Wednesday, 10:00 a.m.
Introducing Candace Black, Marianne Zarzana told us this writer has "the remarkable, rare gift to say always and only what is true." Black's collection of poems, The Volunteers, was published in 2003. She teaches at Minnesota State University in Mankato.
Black threw us a baseball poem. "The men in my family were always controlling the game with hidden signals," she said.
"Walked to an imagined mound, stalling for time...."
"Yes, I did grow up with the Marine Corps. As we watched Walt Disney on Sunday night, my father would be polishing his shoes for the coming week...."
"I'm really slow about writing in response to current events...."
To her surprise as a writer: "Oh, my gosh, I've been carrying these folks with me...."
"Your bad dream of the monster-wave has already come true...."
"Ever since, you've insured yourself with the habitual...."
"My lovely brown book...."
"Volunteer - in the botanical sense, something sprouting the next year...."
"We've already been judged worthy. The gift is in being chosen...."

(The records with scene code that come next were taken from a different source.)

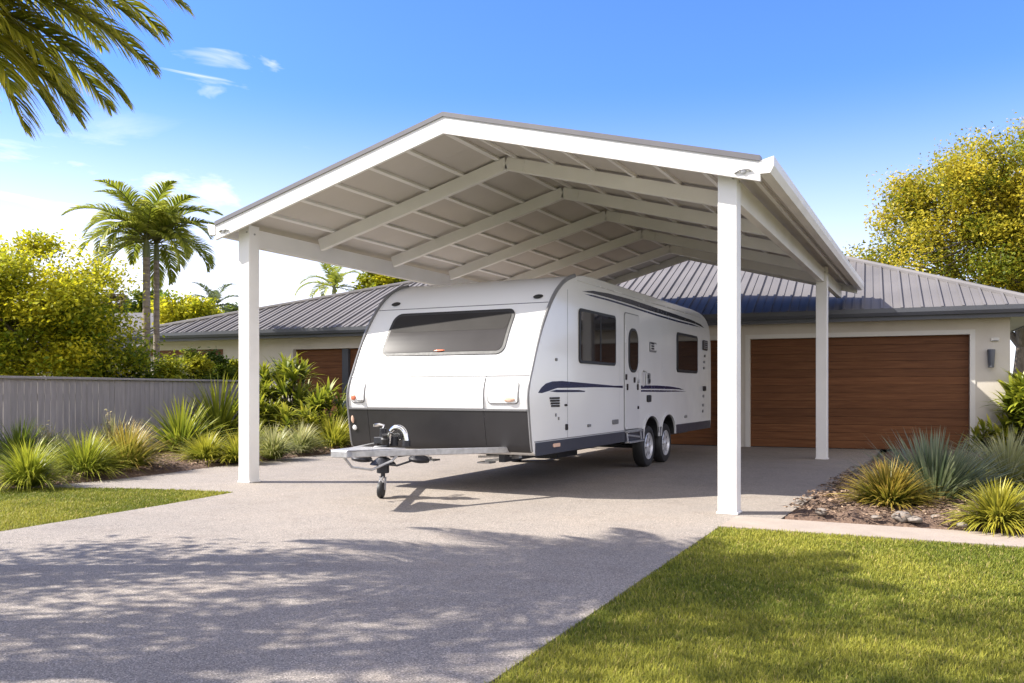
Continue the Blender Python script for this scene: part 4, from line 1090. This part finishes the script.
rosettes('rosette_shrub', 992, 452, 20, 42, 'yellow-green rosette plant at the garage wall corner', GRN, YEL, 135, 8, 18, 0.05, 0.34, rg, 16.7)
rosettes('rosette_shrub', 1022, 455, 20, 100, 'tall dark-leaved shrub at the right end of the house', DGR, LIM, 136, 16, 20, 0.075, 0.5, rg)
rosettes('rosette_shrub', 1060, 458, 30, 100, 'broad shrub past the right end of the house wall', DGR, GRN, 137, 16, 20, 0.075, 0.5, rg)

# bushes behind the fence
def bush(name, x, y0, y1, hw, d, label, c0, c1, seed, n=8000, ls=0.10, group='hedge bushes behind the grey fence', zb=0.0):
    r = np.random.default_rng(seed)
    c = P(x, 390, d); s = FPX / d; Rm = hw / s; zt = 1.3 + (390 - y0) / s
    e = empty(name, (c.x, c.y, 0)); tag(e, label, 'bush', group)
    ncl = 30; pts = []; cols = []; st = MB()
    for k in range(ncl):
        a = r.uniform(0, 6.28); f = r.random() ** 0.5; ph = r.uniform(0.03, 1.0) ** 0.65
        q = np.array([c.x + math.cos(a) * f * Rm * (1.05 - 0.45 * ph), c.y + math.sin(a) * f * Rm * (1.05 - 0.45 * ph), zb + (zt - zb - 0.12) * ph * (1 - 0.25 * f * f) + 0.0])
        m_ = n // ncl
        pts.append(q + r.normal(size=(m_, 3)) * Rm * np.array([0.2, 0.2, 0.17]))
        t = np.clip(r.random() + r.normal(0, 0.15, m_), 0, 1); cols.append(cmix(c0, c1, t))
        if k < 12: st.tube([(c.x, c.y, 0), ((c.x + q[0]) / 2 + 0.04, (c.y + q[1]) / 2, q[2] * 0.55), tuple(q)], [0.025, 0.016, 0.006], 5)
    st.build('stem', M['bark'], e)
    C = np.concatenate(pts); C[:, 2] = np.maximum(C[:, 2], 0.06)
    V, F, K = leaf_cloud(C, ls, 0.5, np.concatenate(cols), 0.2, r); np_mesh('foliage', V, F, M['leaf'], e, K)
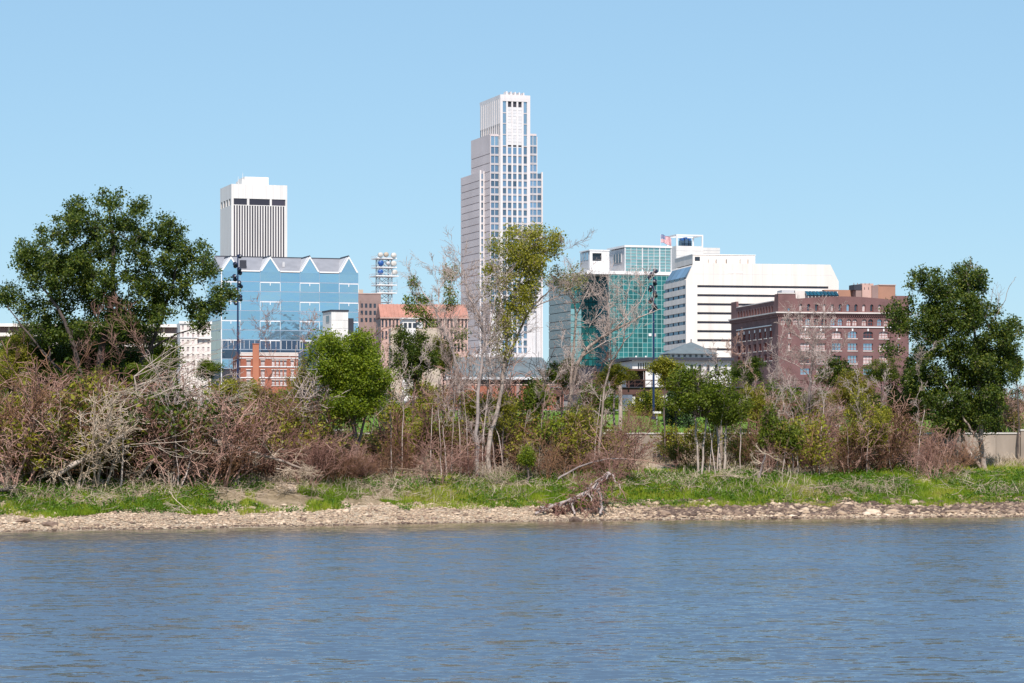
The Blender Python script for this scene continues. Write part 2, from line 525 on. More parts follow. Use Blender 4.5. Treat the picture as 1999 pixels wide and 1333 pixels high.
# wave slopes from noise: short ripples, longer chop, and slow patches that calm or ruffle them
w1 = vmath('SUBTRACT', wave(1.0, 2.1, 4, 0.62, 0.5).outputs['Color'], (.5, .5, .5))
w2 = vmath('SUBTRACT', wave(0.16, 0.42, 3, 0.55, 0.6).outputs['Color'], (.5, .5, .5))
w3 = wave(0.015, 0.05, 3, 0.6)
mr = nt.nodes.new('ShaderNodeMapRange'); mr.inputs['From Min'].default_value = 0.35; mr.inputs['From Max'].default_value = 0.65
mr.inputs['To Min'].default_value = 0.75; mr.inputs['To Max'].default_value = 1.2
nt.links.new(w3.outputs[0], mr.inputs[0])
sl = vmath('ADD', vmath('MULTIPLY', w1, (.7, 1.9, 0)), vmath('MULTIPLY', w2, (.2, .55, 0)))
sc = nt.nodes.new('ShaderNodeVectorMath'); sc.operation = 'SCALE'
nt.links.new(sl, sc.inputs[0]); nt.links.new(mr.outputs[0], sc.inputs['Scale'])
# calmer water in the lee of the far bank
sx = nt.nodes.new('ShaderNodeSeparateXYZ'); nt.links.new(g.outputs['Position'], sx.inputs[0])
ma = nt.nodes.new('ShaderNodeMath'); ma.operation = 'MULTIPLY_ADD'; ma.inputs[1].default_value = .41; ma.inputs[2].default_value = 221.0
nt.links.new(sx.outputs[0], ma.inputs[0])
mb = nt.nodes.new('ShaderNodeMath'); mb.operation = 'SUBTRACT'
nt.links.new(ma.outputs[0], mb.inputs[0]); nt.links.new(sx.outputs[1], mb.inputs[1])
mc = nt.nodes.new('ShaderNodeMapRange'); mc.interpolation_type = 'SMOOTHSTEP'
mc.inputs['From Min'].default_value = 0; mc.inputs['From Max'].default_value = 42; mc.inputs['To Min'].default_value = .22; mc.inputs['To Max'].default_value = 1.0
nt.links.new(mb.outputs[0], mc.inputs[0])
sd = nt.nodes.new('ShaderNodeVectorMath'); sd.operation = 'SCALE'
nt.links.new(vmath('ADD', sc.outputs[0], (0, -.13, 0)), sd.inputs[0]); nt.links.new(mc.outputs[0], sd.inputs['Scale'])
# muddy shallows, with the bank's brown reflection mixed into the base colour
md = nt.nodes.new('ShaderNodeMapRange'); md.interpolation_type = 'SMOOTHSTEP'
md.inputs['From Min'].default_value = 2; md.inputs['From Max'].default_value = 34
wj = nt.nodes.new('ShaderNodeMath'); wj.operation = 'MULTIPLY_ADD'; wj.inputs[1].default_value = 30.0
nt.links.new(w3.outputs[0], wj.inputs[0])
wk = nt.nodes.new('ShaderNodeMath'); wk.operation = 'SUBTRACT'; wk.inputs[1].default_value = 15.0
nt.links.new(mb.outputs[0], wk.inputs[0]); nt.links.new(wk.outputs[0], wj.inputs[2])
nt.links.new(wj.outputs[0], md.inputs[0])
mxw = nt.nodes.new('ShaderNodeMix'); mxw.data_type = 'RGBA'
mxw.inputs[6].default_value = (0.135, 0.10, 0.066, 1); mxw.inputs[7].default_value = (0.072, 0.108, 0.158, 1)
nt.links.new(md.outputs[0], mxw.inputs[0]); nt.links.new(mxw.outputs[2], b.inputs['Base Color'])
nn = vmath('NORMALIZE', vmath('ADD', sd.outputs[0], (0, 0, 1)), None)
nt.links.new(nn, b.inputs['Normal'])
tag(mesh_obj('river_water', poly_mesh('river_water', [(-3000, 20, 0), (3000, 20, 0), (3000, 320, 0), (-3000, 320, 0)], [(0, 1, 2, 3)], 'river_water')), kind='structure')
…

"Now is when the trees give up. Silver maples turn in to themselves...."
"It's a hard time when air becomes something to be wrestled...."
"We'll become the lives we touch...."
"Hold you beyond the point that touch is what matters...."
Getting something first as the youngest daughter "felt like a sin," she said.
"I knew this choice mattered...."
"I need the hands of those dead women around me at night...."
"That's the trick - if you have a recurring dream, write about it to exorcize it," she said.